Exercise prompt:
Within the material below, find each line bearing the word "only" and present it.
******************************
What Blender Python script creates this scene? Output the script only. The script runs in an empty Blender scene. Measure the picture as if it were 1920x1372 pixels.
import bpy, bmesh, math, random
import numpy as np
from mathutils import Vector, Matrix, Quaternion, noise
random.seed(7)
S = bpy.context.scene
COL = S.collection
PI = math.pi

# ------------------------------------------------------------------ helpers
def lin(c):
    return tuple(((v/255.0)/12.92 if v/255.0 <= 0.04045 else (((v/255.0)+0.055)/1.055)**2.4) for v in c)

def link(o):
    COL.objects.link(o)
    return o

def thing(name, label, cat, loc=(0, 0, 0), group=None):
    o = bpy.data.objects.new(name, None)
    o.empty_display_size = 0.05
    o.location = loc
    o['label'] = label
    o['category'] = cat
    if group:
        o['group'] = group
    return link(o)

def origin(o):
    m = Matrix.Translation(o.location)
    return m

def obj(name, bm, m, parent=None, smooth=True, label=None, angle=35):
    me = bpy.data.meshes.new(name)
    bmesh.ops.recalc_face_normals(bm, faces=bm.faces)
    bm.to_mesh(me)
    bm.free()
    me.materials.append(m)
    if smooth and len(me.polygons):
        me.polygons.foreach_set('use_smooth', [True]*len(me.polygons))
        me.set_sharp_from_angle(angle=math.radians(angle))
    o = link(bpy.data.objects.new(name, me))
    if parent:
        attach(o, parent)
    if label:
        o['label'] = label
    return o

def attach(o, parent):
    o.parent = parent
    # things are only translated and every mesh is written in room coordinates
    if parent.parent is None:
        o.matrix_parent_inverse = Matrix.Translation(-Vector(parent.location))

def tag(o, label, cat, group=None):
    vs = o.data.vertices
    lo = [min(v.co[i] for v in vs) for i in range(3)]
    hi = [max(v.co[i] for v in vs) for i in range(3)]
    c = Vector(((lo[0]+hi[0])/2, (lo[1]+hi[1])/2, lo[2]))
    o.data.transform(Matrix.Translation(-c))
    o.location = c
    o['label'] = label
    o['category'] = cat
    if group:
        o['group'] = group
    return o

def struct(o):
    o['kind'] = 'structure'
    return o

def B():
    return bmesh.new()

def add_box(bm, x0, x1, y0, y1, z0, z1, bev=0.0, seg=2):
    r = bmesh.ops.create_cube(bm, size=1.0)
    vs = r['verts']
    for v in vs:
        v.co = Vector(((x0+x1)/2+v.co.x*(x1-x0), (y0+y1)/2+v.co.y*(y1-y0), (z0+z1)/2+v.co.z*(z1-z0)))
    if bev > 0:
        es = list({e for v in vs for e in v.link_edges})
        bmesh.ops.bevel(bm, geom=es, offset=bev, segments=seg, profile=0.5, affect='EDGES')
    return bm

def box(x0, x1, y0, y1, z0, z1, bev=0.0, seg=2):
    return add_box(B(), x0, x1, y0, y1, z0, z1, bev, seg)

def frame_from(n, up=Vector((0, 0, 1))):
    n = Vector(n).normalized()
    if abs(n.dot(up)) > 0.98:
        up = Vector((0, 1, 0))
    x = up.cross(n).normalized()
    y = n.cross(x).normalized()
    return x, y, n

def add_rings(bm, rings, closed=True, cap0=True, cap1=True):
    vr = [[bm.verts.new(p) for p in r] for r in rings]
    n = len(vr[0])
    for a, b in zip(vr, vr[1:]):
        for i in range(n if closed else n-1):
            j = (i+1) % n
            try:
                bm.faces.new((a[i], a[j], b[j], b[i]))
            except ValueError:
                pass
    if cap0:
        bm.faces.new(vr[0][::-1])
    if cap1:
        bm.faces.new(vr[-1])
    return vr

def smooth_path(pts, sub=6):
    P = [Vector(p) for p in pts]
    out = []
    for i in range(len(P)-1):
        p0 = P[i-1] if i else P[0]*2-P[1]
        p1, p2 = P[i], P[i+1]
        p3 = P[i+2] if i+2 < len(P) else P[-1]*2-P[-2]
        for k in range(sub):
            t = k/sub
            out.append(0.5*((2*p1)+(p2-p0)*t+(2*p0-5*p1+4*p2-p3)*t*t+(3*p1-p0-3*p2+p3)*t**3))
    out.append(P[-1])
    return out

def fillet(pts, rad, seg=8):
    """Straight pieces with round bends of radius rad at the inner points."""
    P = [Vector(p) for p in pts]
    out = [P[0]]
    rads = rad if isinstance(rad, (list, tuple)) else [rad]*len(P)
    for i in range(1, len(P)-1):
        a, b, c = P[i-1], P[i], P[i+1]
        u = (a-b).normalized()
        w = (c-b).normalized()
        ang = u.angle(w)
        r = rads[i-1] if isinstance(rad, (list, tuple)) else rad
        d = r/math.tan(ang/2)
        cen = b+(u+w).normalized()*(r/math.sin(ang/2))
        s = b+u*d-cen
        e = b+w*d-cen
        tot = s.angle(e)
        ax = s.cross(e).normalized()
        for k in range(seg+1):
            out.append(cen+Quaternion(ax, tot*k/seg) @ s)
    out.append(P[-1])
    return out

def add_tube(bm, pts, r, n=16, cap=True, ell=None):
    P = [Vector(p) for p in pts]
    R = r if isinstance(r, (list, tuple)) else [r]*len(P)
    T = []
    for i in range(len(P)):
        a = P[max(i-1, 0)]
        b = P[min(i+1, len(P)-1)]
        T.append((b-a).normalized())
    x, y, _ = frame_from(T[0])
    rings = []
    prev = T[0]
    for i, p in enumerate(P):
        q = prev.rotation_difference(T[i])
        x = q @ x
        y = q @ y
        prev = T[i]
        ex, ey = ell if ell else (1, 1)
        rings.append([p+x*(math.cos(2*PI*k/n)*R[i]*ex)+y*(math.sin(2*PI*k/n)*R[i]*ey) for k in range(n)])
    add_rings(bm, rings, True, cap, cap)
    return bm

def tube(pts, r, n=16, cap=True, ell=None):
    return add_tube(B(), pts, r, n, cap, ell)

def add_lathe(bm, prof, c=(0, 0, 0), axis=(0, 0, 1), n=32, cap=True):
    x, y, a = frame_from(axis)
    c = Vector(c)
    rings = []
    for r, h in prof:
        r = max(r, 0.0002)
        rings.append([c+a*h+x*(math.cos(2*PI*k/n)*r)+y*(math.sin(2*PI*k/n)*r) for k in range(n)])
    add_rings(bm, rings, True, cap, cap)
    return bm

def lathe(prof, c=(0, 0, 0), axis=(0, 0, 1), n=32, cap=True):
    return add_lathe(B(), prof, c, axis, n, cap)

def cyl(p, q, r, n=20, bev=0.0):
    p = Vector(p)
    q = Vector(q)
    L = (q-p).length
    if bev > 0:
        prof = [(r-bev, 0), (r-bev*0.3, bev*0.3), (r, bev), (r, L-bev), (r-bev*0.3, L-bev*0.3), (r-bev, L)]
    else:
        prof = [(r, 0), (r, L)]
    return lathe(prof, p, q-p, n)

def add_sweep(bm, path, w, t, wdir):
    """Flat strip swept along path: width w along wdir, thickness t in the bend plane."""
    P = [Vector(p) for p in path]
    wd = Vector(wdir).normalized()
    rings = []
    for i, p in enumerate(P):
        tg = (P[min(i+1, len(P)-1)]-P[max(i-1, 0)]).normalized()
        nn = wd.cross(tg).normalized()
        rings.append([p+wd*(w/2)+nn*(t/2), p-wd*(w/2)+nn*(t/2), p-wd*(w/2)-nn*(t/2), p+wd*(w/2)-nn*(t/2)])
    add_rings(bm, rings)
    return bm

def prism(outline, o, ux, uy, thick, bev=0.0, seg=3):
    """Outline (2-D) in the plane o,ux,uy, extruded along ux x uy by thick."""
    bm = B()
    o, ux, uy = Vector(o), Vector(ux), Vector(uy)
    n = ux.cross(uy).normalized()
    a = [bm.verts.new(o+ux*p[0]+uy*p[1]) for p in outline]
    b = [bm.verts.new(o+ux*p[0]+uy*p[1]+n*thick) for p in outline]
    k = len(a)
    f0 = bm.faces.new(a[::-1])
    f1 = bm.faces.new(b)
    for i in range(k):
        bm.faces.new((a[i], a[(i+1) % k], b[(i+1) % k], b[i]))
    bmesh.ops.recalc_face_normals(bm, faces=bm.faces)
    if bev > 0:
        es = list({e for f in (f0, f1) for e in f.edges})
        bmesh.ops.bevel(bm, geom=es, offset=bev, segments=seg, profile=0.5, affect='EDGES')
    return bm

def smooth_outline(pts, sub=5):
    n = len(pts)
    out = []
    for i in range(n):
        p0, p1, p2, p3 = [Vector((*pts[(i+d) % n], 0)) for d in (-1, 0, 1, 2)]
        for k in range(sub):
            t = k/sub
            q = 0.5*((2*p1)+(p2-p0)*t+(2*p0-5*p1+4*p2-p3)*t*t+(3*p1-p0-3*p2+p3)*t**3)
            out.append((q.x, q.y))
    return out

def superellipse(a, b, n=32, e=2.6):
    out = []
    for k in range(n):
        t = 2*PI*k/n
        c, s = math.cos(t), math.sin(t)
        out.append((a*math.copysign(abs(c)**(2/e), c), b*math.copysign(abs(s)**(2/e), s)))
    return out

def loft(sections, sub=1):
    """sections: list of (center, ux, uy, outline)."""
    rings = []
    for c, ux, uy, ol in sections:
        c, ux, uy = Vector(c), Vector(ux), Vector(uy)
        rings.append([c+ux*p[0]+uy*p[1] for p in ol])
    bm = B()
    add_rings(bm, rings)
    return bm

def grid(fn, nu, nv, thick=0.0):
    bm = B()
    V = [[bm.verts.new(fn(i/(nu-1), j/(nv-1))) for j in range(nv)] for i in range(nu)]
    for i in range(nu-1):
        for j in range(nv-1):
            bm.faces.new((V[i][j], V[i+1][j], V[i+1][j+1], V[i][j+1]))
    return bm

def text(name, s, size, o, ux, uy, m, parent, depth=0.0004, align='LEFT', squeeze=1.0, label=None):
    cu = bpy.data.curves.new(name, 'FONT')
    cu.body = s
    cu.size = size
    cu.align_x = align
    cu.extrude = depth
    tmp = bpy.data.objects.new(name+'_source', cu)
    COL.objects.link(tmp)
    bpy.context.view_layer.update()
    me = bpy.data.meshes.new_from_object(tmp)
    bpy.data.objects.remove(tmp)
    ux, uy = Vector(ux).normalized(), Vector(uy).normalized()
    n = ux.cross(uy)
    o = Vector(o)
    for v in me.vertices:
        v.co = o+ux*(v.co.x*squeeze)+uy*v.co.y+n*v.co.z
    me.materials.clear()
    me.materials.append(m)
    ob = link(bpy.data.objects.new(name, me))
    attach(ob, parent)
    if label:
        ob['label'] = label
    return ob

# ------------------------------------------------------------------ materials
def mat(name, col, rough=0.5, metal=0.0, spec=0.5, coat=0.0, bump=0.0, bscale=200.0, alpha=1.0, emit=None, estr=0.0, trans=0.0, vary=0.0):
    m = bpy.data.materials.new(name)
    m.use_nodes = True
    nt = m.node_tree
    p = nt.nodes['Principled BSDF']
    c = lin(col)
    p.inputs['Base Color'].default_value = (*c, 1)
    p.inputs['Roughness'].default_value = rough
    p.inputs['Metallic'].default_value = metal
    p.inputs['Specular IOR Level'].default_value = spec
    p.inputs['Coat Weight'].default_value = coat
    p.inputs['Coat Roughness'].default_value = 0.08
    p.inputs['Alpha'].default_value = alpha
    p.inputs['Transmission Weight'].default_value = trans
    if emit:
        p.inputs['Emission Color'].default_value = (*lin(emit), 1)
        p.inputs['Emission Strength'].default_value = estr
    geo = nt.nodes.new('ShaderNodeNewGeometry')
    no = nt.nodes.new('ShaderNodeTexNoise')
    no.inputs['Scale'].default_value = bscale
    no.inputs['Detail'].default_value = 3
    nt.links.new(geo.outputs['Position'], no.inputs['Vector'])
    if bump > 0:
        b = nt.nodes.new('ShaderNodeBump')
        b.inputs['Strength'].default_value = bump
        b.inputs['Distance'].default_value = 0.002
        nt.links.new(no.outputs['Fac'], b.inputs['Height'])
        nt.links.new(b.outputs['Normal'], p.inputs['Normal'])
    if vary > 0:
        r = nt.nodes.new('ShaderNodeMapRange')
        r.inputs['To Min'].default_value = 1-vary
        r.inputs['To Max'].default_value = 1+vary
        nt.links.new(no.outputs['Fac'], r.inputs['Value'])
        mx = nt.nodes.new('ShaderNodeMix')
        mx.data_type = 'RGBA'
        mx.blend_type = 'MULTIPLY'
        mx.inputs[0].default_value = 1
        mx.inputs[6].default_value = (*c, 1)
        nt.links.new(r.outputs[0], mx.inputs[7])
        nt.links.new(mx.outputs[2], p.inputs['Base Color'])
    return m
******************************
Written reply:
What Blender Python script creates this scene? Output the script only. The script runs in an empty Blender scene. Measure the picture as if it were 1920x1372 pixels.
    # things are only translated and every mesh is written in room coordinates